[begin Supplied material]

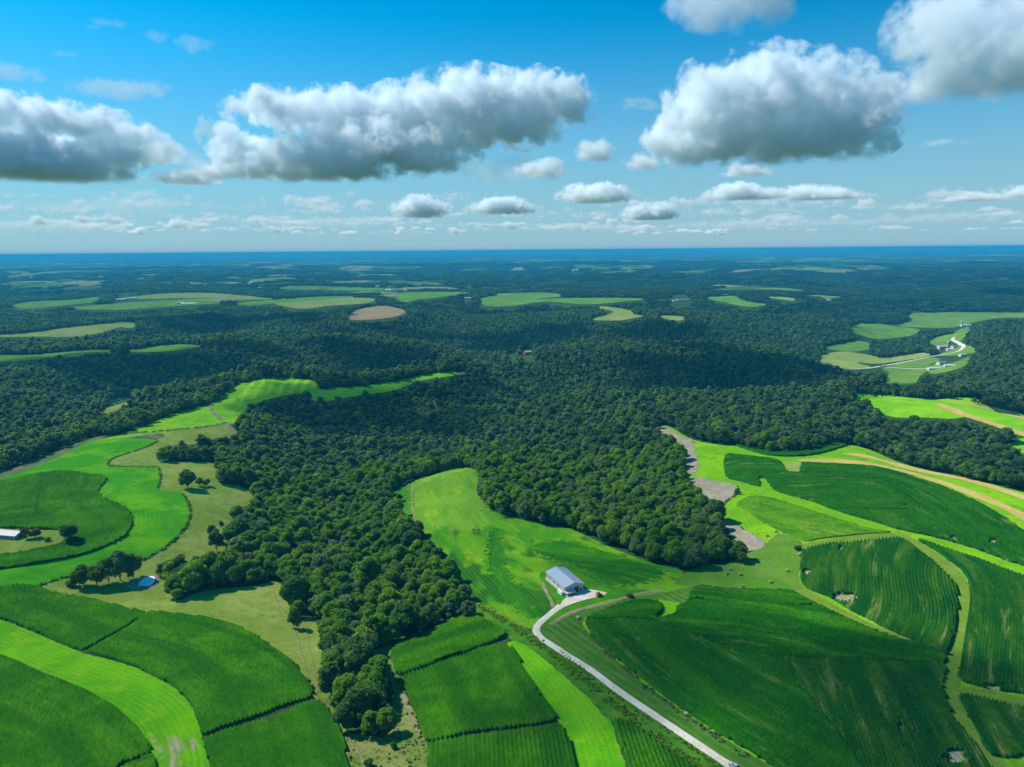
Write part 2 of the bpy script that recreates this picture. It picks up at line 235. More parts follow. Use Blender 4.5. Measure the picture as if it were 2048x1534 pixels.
P['far_xe'] = [(960,598),(1022,588),(1073,585),(1117,588),(1124,593),(1080,598),(1193,596),(1295,598),(1261,602),(1176,609),(1090,604),(1025,612),(970,612)]
P['far_xf'] = [(1182,638),(1227,625),(1193,616),(1213,614),(1261,621),(1268,629),(1288,631),(1244,641),(1210,642)]
P['far_xg'] = [(1316,632),(1364,633),(1370,640),(1346,641)]
P['far_xh'] = [(1413,596),(1451,593),(1471,592),(1481,600),(1519,607),(1536,609),(1502,614),(1457,607)]
P['far_xi'] = [(1529,594),(1560,594),(1597,599),(1587,602),(1553,598)]
P['far_xj'] = [(20,612),(60,604),(140,600),(200,594),(190,604),(120,612),(60,618)]
P['far_xk'] = [(580,572),(680,574),(800,578),(760,582),(640,580),(560,578)]
P['vale_a'] = [(1796,652),(1826,641),(1813,628),(1895,625),(2048,626),(2250,626),(2250,634),(2048,636),(1997,637),(1946,646),(1912,655),(1878,657),(1826,655)]
P['vale_b'] = [(1697,662),(1714,649),(1751,648),(1792,653),(1840,660),(1820,672),(1758,679),(1724,672)]
P['vale_c'] = [(1645,696),(1690,686),(1717,682),(1741,689),(1738,699),(1700,705),(1683,703)]
P['vale_d'] = [(1686,713),(1758,717),(1847,706),(1861,712),(1792,724),(1741,728),(1690,718)]
P['vale_e'] = [(1656,723),(1690,723),(1741,734),(1707,740),(1673,734)]
P['vale_f'] = [(1772,735),(1809,725),(1867,716),(1881,721),(1860,730),(1856,740),(1840,754),(1826,771),(1792,772),(1765,764),(1779,747),(1765,740)]
P['vale_g'] = [(1878,711),(1912,696),(1930,690),(1956,702),(1943,708),(1912,712)]
P['vale_h'] = [(1856,682),(1885,672),(1915,668),(1905,680),(1895,690),(1868,692)]
P['pond_rim'] = [(258,1170),(272,1158),(292,1151),(308,1150),(318,1156),(316,1168),(300,1178),(280,1176),(262,1177)]
P['pond'] = [(265,1168),(278,1160),(293,1155),(306,1154),(311,1160),(307,1169),(296,1174),(281,1172),(270,1172)]
P['drive'] = [(1123,1205),(1132,1196),(1145,1190),(1164,1179),(1188,1181),(1215,1187),(1196,1194),(1172,1200),(1145,1208),(1130,1214),(1118,1220)]
NOTREE = [k for k in P if k not in ('pond',)]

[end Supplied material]

Drop the images and repeat the data exactly.

Exercise solution:
Write part 2 of the bpy script that recreates this picture. It picks up at line 235. More parts follow. Use Blender 4.5. Measure the picture as if it were 2048x1534 pixels.
P['far_xe'] = [(960,598),(1022,588),(1073,585),(1117,588),(1124,593),(1080,598),(1193,596),(1295,598),(1261,602),(1176,609),(1090,604),(1025,612),(970,612)]
P['far_xf'] = [(1182,638),(1227,625),(1193,616),(1213,614),(1261,621),(1268,629),(1288,631),(1244,641),(1210,642)]
P['far_xg'] = [(1316,632),(1364,633),(1370,640),(1346,641)]
P['far_xh'] = [(1413,596),(1451,593),(1471,592),(1481,600),(1519,607),(1536,609),(1502,614),(1457,607)]
P['far_xi'] = [(1529,594),(1560,594),(1597,599),(1587,602),(1553,598)]
P['far_xj'] = [(20,612),(60,604),(140,600),(200,594),(190,604),(120,612),(60,618)]
P['far_xk'] = [(580,572),(680,574),(800,578),(760,582),(640,580),(560,578)]
P['vale_a'] = [(1796,652),(1826,641),(1813,628),(1895,625),(2048,626),(2250,626),(2250,634),(2048,636),(1997,637),(1946,646),(1912,655),(1878,657),(1826,655)]
P['vale_b'] = [(1697,662),(1714,649),(1751,648),(1792,653),(1840,660),(1820,672),(1758,679),(1724,672)]
P['vale_c'] = [(1645,696),(1690,686),(1717,682),(1741,689),(1738,699),(1700,705),(1683,703)]
P['vale_d'] = [(1686,713),(1758,717),(1847,706),(1861,712),(1792,724),(1741,728),(1690,718)]
P['vale_e'] = [(1656,723),(1690,723),(1741,734),(1707,740),(1673,734)]
P['vale_f'] = [(1772,735),(1809,725),(1867,716),(1881,721),(1860,730),(1856,740),(1840,754),(1826,771),(1792,772),(1765,764),(1779,747),(1765,740)]
P['vale_g'] = [(1878,711),(1912,696),(1930,690),(1956,702),(1943,708),(1912,712)]
P['vale_h'] = [(1856,682),(1885,672),(1915,668),(1905,680),(1895,690),(1868,692)]
P['pond_rim'] = [(258,1170),(272,1158),(292,1151),(308,1150),(318,1156),(316,1168),(300,1178),(280,1176),(262,1177)]
P['pond'] = [(265,1168),(278,1160),(293,1155),(306,1154),(311,1160),(307,1169),(296,1174),(281,1172),(270,1172)]
P['drive'] = [(1123,1205),(1132,1196),(1145,1190),(1164,1179),(1188,1181),(1215,1187),(1196,1194),(1172,1200),(1145,1208),(1130,1214),(1118,1220)]
NOTREE = [k for k in P if k not in ('pond',)]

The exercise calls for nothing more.